Notes on Queer Culture as Culture of Appropriation

What’s interesting to me about queer culture in general is that is really doesn’t produce anything for itself. It is, by and large, a culture of appropriation, absorbing into itself elements of the dominant culture that then become “queered” by their association with queer culture.

I’m hard pressed to think of anything that queer people produce solely for other queer people. I guess you could consider porn to be in this category, but you run into the trouble of porn stars who are gay-for-pay, which dequeers it a bit. Is there a “For Us, By Us” presence for queer people?

Let’s see if I can try to break this down a little bit.

Queer culture seems especially attracted to the following heterosexually produced cultural isotopes:

1. Decadence. Queer culture loves a good example of heterosexual decay. Who is more loved: Judy Garland in the Wizard of Oz, or Judy Garland as the boozy, sleepy-eyed, fuzzy-lipsticked chanteuse she was before her death? Heterosexual culture seems to devalue this kind of personal decay, expelling it from the culture proper and relegating it to the margins. Queer culture, though, is a culture of rescue in terms of the decadent. We pick them up, dust them off, and provide a new life down the street—our street.

Consider also: Valley of the Dolls, novel of four actresses’ descent into the ultimate forms of decadence: moral decay (drugs, unwed pregnancy, occupational ambition, loveless marriages, female pattern baldness, etc).

The decadent aren’t devalued in queer culture. In most cases, the decadence itself is what appeals to queer culture.

2. Camp. We’d be nothing without our drag queens. Drag (literally an acronym for Dressed As a Girl) provides a critique of dominant culture by demonstrating the conventions of gender roles through their extrapolation. That is, drag queens comment on femininity by being at once OVERLY-feminine (big hair, big boobs, big makeup, flashy dresses, etc) and ultimately masculine—we’ve all seen the drag queen with the enormous biceps or linebacker shoulders. And, once the dress is off…well, you get the picture.

A teacher once explained the notion of camp to my by saying “Camp is the lie that reveals the truth.”

Camp and decadence often go hand in hand, as ultimately decadence reduces a cultural product to its most important, most revealing conventions. Poetically, consider Frank O’Hara’s revisioning of the Romantic mode of writing in a queer, urban, context: comments on the immense drama in that mode by overly-dramatizing emotion and experience.

3. Kitsch. I’d say kitsch is less universally loved as camp and decadence, but important nevertheless. If camp is “the lie that tells the truth,” kitsch is “the lie that masquerades as the truth.” To paraphrase, anything kitsch is a copy of something genuine in culture. Ace of Base provided a compelling kitsch of ABBA, which itself was pure kitsch of typical American pop music. I’m sure we all recognize that the quality of copies becomes reduced as we make copies of copies, and copies of copies of copies….Ace of Base, etc.
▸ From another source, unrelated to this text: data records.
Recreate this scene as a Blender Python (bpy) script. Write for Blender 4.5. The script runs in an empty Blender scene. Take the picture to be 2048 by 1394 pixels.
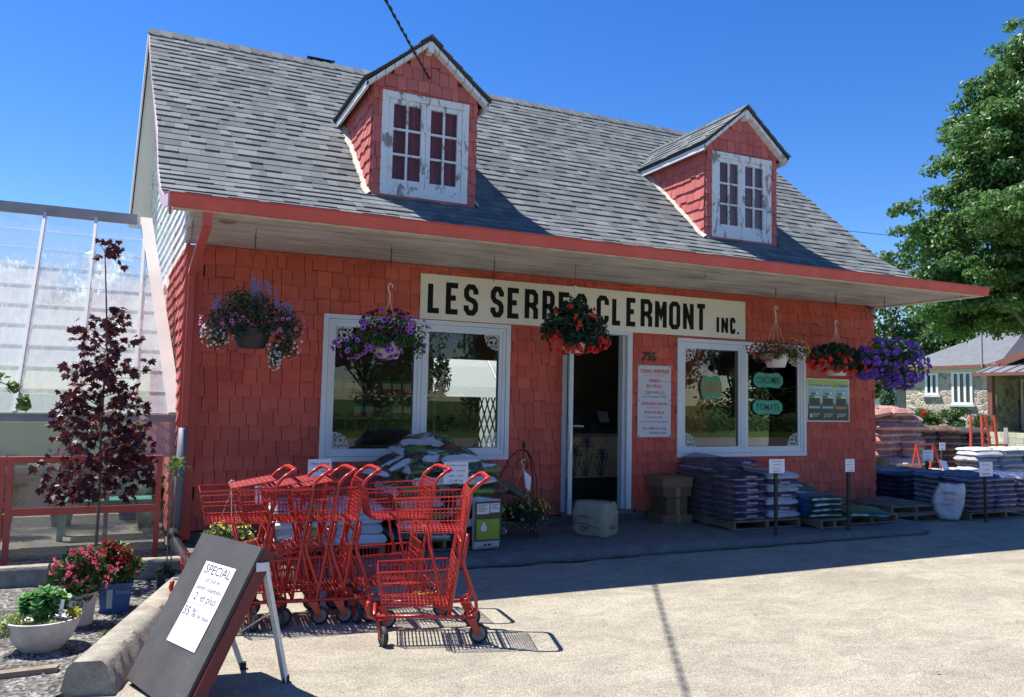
import bpy, math, random, bmesh
import numpy as np
from mathutils import Vector, Matrix, noise
from math import sin, cos, pi, radians, sqrt, atan2
random.seed(7)
S = bpy.context.scene
# ------------------------------------------------------------------ camera
YAW, PIT, ROL, FPX = 0.44254135, 0.0763235, -0.01943127, 1623.85
cd = bpy.data.cameras.new('camera'); cam = bpy.data.objects.new('camera', cd); S.collection.objects.link(cam)
_f = Vector((sin(YAW)*cos(PIT), cos(YAW)*cos(PIT), sin(PIT))); _r = Vector((cos(YAW), -sin(YAW), 0)); _d = _f.cross(_r)
_rr = _r*cos(ROL)+_d*sin(ROL); _dd = -_r*sin(ROL)+_d*cos(ROL)
_m = Matrix((_rr, -_dd, -_f)).transposed().to_4x4(); _m.translation = Vector((-0.4626, -8.3901, 1.2554))
cam.matrix_world = _m
cd.sensor_fit = 'HORIZONTAL'; cd.sensor_width = 36; cd.lens = FPX/2048*36
cd.shift_x = -(1060.44-1024)/2048; cd.shift_y = (679.3-697)/2048
cd.clip_start = .05; cd.clip_end = 3000
S.camera = cam
# ------------------------------------------------------------------ light
SUN = Vector((-.36, .33, 1.0)).normalized()          # towards the sun
elev = math.asin(SUN.z); az = atan2(SUN.x, SUN.y)
W = bpy.data.worlds.new('World'); S.world = W; W.use_nodes = True
nt = W.node_tree; bg = nt.nodes['Background']
sky = nt.nodes.new('ShaderNodeTexSky'); sky.sky_type = 'NISHITA'; sky.sun_disc = False
sky.sun_elevation = elev; sky.sun_rotation = az; sky.altitude = 0; sky.air_density = 1.0; sky.dust_density = .15; sky.ozone_density = 4.5
hs = nt.nodes.new('ShaderNodeHueSaturation'); hs.inputs['Saturation'].default_value = 1.32; hs.inputs['Hue'].default_value = .513; hs.inputs['Value'].default_value = 1.0
nt.links.new(sky.outputs[0], hs.inputs['Color']); nt.links.new(hs.outputs[0], bg.inputs['Color']); bg.inputs['Strength'].default_value = .10
sd = bpy.data.lights.new('sun', 'SUN'); sd.energy = 5.0; sd.angle = radians(.53); sd.color = (1, .955, .89)
sun = bpy.data.objects.new('sun', sd); S.collection.objects.link(sun); sun.rotation_euler = (-SUN).to_track_quat('-Z', 'Y').to_euler()
S.view_settings.view_transform = 'Standard'; S.view_settings.look = 'None'; S.view_settings.exposure = .92; S.view_settings.gamma = 1
S.cycles.max_bounces = 8; S.cycles.transparent_max_bounces = 24; S.cycles.sample_clamp_indirect = 6

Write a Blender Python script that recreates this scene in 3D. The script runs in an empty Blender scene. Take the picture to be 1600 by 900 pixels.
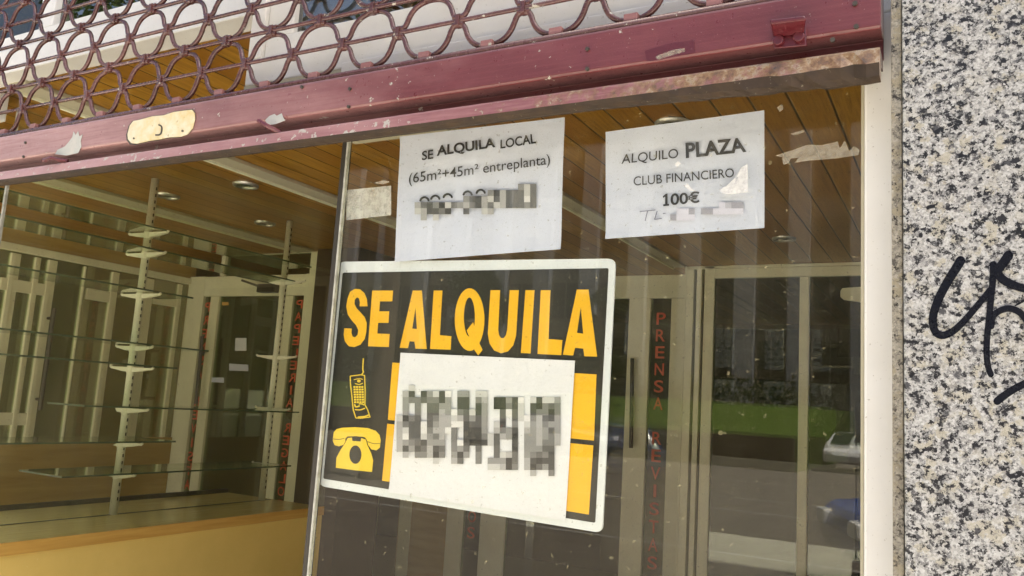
import bpy, bmesh, math, random
from mathutils import Vector, Matrix
from mathutils.geometry import tessellate_polygon
random.seed(7)
scene = bpy.context.scene
R = math.radians
COL = scene.collection

# ------------------------------------------------------------------ camera
CAM = Vector((0.0, -1.03, 1.6))                     # glass of the shop window is the plane y = 0
YAW, PITCH, ROLL, FPX = R(-29.067), R(8.06), R(3.5665), 1280.87
fwd = Vector((math.sin(YAW) * math.cos(PITCH), math.cos(YAW) * math.cos(PITCH), math.sin(PITCH)))
rgt0 = Vector((math.cos(YAW), -math.sin(YAW), 0))
up0 = rgt0.cross(fwd)
rgt = math.cos(ROLL) * rgt0 + math.sin(ROLL) * up0
upv = -math.sin(ROLL) * rgt0 + math.cos(ROLL) * up0
cd = bpy.data.cameras.new('camera')
cd.sensor_width = 36; cd.lens = FPX / 1600 * 36; cd.clip_start = 0.05; cd.clip_end = 2000
cam = bpy.data.objects.new('camera', cd); COL.objects.link(cam)
m3 = Matrix((rgt, upv, -fwd)).transposed()
cam.matrix_world = Matrix.Translation(CAM) @ m3.to_4x4()
scene.camera = cam

# ------------------------------------------------------------------ light
SUN_EL, SUN_AZ = 62, 76          # azimuth of the sun measured clockwise from +y
w = bpy.data.worlds.new('World'); scene.world = w; w.use_nodes = True
nt = w.node_tree
bg = nt.nodes['Background']
sky = nt.nodes.new('ShaderNodeTexSky'); sky.sky_type = 'NISHITA'; sky.sun_disc = False
sky.sun_elevation = R(SUN_EL); sky.sun_rotation = R(SUN_AZ); sky.air_density = 1.0; sky.dust_density = 9.0; sky.ozone_density = 0.3
nt.links.new(sky.outputs[0], bg.inputs[0]); bg.inputs[1].default_value = 0.09
sl = bpy.data.lights.new('sun', 'SUN'); sl.energy = 5.0; sl.angle = R(2); sl.color = (1, 0.95, 0.87)
so = bpy.data.objects.new('sun', sl); COL.objects.link(so)
sd = Vector((math.sin(R(SUN_AZ)) * math.cos(R(SUN_EL)), math.cos(R(SUN_AZ)) * math.cos(R(SUN_EL)), math.sin(R(SUN_EL))))
so.rotation_euler = sd.to_track_quat('Z', 'Y').to_euler()
scene.view_settings.view_transform = 'Standard'; scene.view_settings.look = 'None'
scene.view_settings.exposure = 2.28; scene.view_settings.gamma = 1
scene.cycles.transparent_max_bounces = 24; scene.cycles.max_bounces = 12
scene.cycles.diffuse_bounces = 6; scene.cycles.glossy_bounces = 5

# ------------------------------------------------------------------ helpers
def ray(px, py): return fwd * FPX + rgt * (px - 800) - upv * (py - 450)
def U(px, py, Y=0.0):            # point of the plane y = Y seen at a place of the photograph
    d = ray(px, py); return CAM + d * ((Y - CAM.y) / d.y)
def UX(px, py, X):
    d = ray(px, py); return CAM + d * ((X - CAM.x) / d.x)
def UZ(px, py, Z):
    d = ray(px, py); return CAM + d * ((Z - CAM.z) / d.z)
def wloc(o):
    v = Vector((0, 0, 0))
    while o is not None:
        v += o.location; o = o.parent
    return v
def tag(o, label=None, cat=None, group=None, kind=None):
    if label: o['label'] = label
    if cat: o['category'] = cat
    if group: o['group'] = group
    if kind: o['kind'] = kind
    return o
def thing(name, label, cat, loc=(0, 0, 0), group=None):
    o = bpy.data.objects.new(name, None); COL.objects.link(o); o.location = loc
    o.empty_display_size = 0.05
    return tag(o, label, cat, group)

class MB:
    def __init__(s): s.v = []; s.f = []; s.m = []
    def add(s, vs, fs, mi=0):
        n = len(s.v); s.v += [Vector(v) for v in vs]
        s.f += [tuple(i + n for i in f) for f in fs]; s.m += [mi] * len(fs); return s
    def box(s, x0, x1, y0, y1, z0, z1, mi=0):
        v = [(x, y, z) for z in (z0, z1) for y in (y0, y1) for x in (x0, x1)]
        return s.add(v, [(0, 2, 3, 1), (4, 5, 7, 6), (0, 1, 5, 4), (2, 6, 7, 3), (0, 4, 6, 2), (1, 3, 7, 5)], mi)
    def tube(s, pts, r, n=8, closed=False, mi=0, rs=None):
        pts = [Vector(p) for p in pts]; k = len(pts); vs = []; fs = []
        side = None
        for i, p in enumerate(pts):
            a = pts[i - 1] if (i or closed) else p; b = pts[(i + 1) % k] if (i < k - 1 or closed) else p
            t = (b - a).normalized()
            if side is None:
                side = t.cross(Vector((0, 1, 0.01)))
                if side.length < 0.1: side = t.cross(Vector((0, 0, 1)))
            side = (side - t * side.dot(t)).normalized(); o = t.cross(side)
            rr = rs[i] if rs else r
            vs += [p + (side * math.cos(2 * math.pi * j / n) + o * math.sin(2 * math.pi * j / n)) * rr for j in range(n)]
        for i in range(k if closed else k - 1):
            for j in range(n):
                q = (i + 1) % k
                fs.append((i * n + j, i * n + (j + 1) % n, q * n + (j + 1) % n, q * n + j))
        if not closed:
            fs.append(tuple(range(n))[::-1]); fs.append(tuple((k - 1) * n + j for j in range(n)))
        return s.add(vs, fs, mi)
    def extr(s, prof, x0, x1, seg=1, mi=0, caps=True, jit=None):    # closed profile of (y, z) run along x
        n = len(prof); vs = []; fs = []
        for i in range(seg + 1):
            x = x0 + (x1 - x0) * i / seg
            for (y, z) in prof: vs.append((x, y, z))
        for i in range(seg):
            for j in range(n):
                fs.append((i * n + j, i * n + (j + 1) % n, (i + 1) * n + (j + 1) % n, (i + 1) * n + j))
        if caps: fs.append(tuple(range(n))[::-1]); fs.append(tuple(seg * n + j for j in range(n)))
        return s.add(vs, fs, mi)
    def flat(s, loops, depth, mi=0, d=(0, 1, 0)):    # polygon with holes, given in 3-D, thickness along d
        loops = [[Vector(p) for p in l] for l in loops]
        flatp = [p for l in loops for p in l]
        tris = tessellate_polygon(loops)
        n = len(flatp); D = Vector(d) * depth
        vs = flatp + [p + D for p in flatp]; fs = []
        for t in tris:
            a, b, c = (flatp[i] for i in t)
            nn = (b - a).cross(c - a)
            if nn.length < 1e-12: continue
            t = tuple(t)
            if nn.dot(D) > 0: t = t[::-1]
            fs.append(t); fs.append(tuple(i + n for i in t[::-1]))
        o = 0
        for l in loops:
            k = len(l)
            for i in range(k): fs.append((o + i, o + (i + 1) % k, n + o + (i + 1) % k, n + o + i))
            o += k
        return s.add(vs, fs, mi)
    def px(s, loops, Y, depth=0.0004, mi=0):         # the same, outline traced on the plane y = Y
        return s.flat([[U(x, y, Y) for (x, y) in l] for l in loops], depth, mi)
    def build(s, name, mat, parent=None, bevel=0, smooth=False, loc=None):
        o0 = wloc(parent) if parent else Vector((0, 0, 0))
        if loc is not None: o0 = o0 + Vector(loc) if parent else Vector(loc)
        me = bpy.data.meshes.new(name)
        me.from_pydata([v - o0 for v in s.v], [], s.f)
        for mm in (mat if isinstance(mat, (list, tuple)) else [mat]): me.materials.append(mm)
        for p, mi in zip(me.polygons, s.m): p.material_index = mi; p.use_smooth = smooth
        bm = bmesh.new(); bm.from_mesh(me); bmesh.ops.recalc_face_normals(bm, faces=bm.faces); bm.to_mesh(me); bm.free()
        o = bpy.data.objects.new(name, me); COL.objects.link(o)
        if parent: o.parent = parent; o.location = (o0 - wloc(parent))
        else: o.location = o0
        if bevel:
            b = o.modifiers.new('bevel', 'BEVEL'); b.width = bevel; b.segments = 2; b.limit_method = 'ANGLE'; b.angle_limit = R(40)
        return o
def smooth_pts(pts, n=6):
    P = [Vector(p) for p in pts]; out = []
    for i in range(len(P) - 1):
        a, b, c, d = P[max(i - 1, 0)], P[i], P[i + 1], P[min(i + 2, len(P) - 1)]
        for k in range(n):
            t = k / n
            out.append(0.5 * ((2 * b) + (c - a) * t + (2 * a - 5 * b + 4 * c - d) * t * t + (3 * b - a - 3 * c + d) * t ** 3))
    out.append(P[-1]); return out
def ell(cx, cy, rx, ry, n=28, a0=0): return [(cx + rx * math.cos(a0 + 2 * math.pi * i / n), cy + ry * math.sin(a0 + 2 * math.pi * i / n)) for i in range(n)]
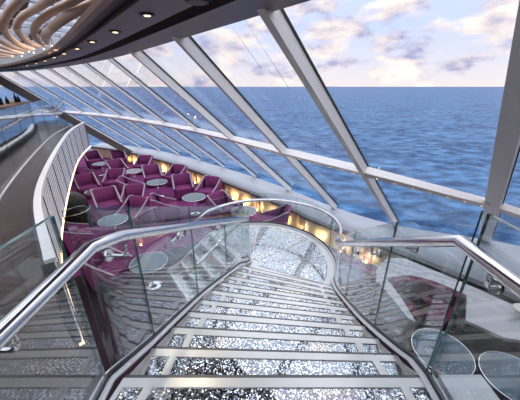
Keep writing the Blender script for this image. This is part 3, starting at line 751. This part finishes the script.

I’d actually hazard to say that enjoyment of kitsch products is actually a more heterosexual impulse. However, adoring kitsch for BEING kitsch is queer. In this way, it’s very much like camp and decadence: it’s not necessarily the cultural object that is valued, but the history of the object.

The difference between camp and kitsch is that camp wants you to recognize its campiness, while kitsch wants to fool you into believing it’s the real deal. Since queer culture loves kitsch AS kitsch, only the most faulty, devalued, and repulsive forms of kitsch are absorbed. Anything mass produced is kitsch. Anything poorly mass produced is queer kitsch.

4. The Inane or Avant-Garde. Literally meaning “forward-looking,” avant-garde culture is often rejected by dominant culture because it appears non-sensical or culturally incongruous with current values and mores or culturally-enforced modes of production. Dominant culture rejects the avant-garde as inane. However, eventually everything that began as avant-garde becomes conventional or outmoded over time.

Non-narrative, avant-garde film of the 50s and 60s—such as Yoko Ono’s “The Fly” or Maya Deren’s “Meshes of the Afternoon”—is probably the largest cultural force behind the advent of music videos, our most inane, non-narrative form of visual culture. Videos may have revolutionized meaning-making for the dominant culture, but before that, Yoko and Maya were making people scratch heads for decades.

Male grooming used to be avant-garde as well. Only queer culture was recognized for a meticulous form male grooming, which provided an overlap between modes of production of femininity and modes of production of masculinity. In fact, this trait alone was oftentimes enough evidence to evaluate a given man’s sexual orientation. However, the rise of metrosexuality has normalized these practices, which, read backwards, identify these grooming practices as formerly avant garde.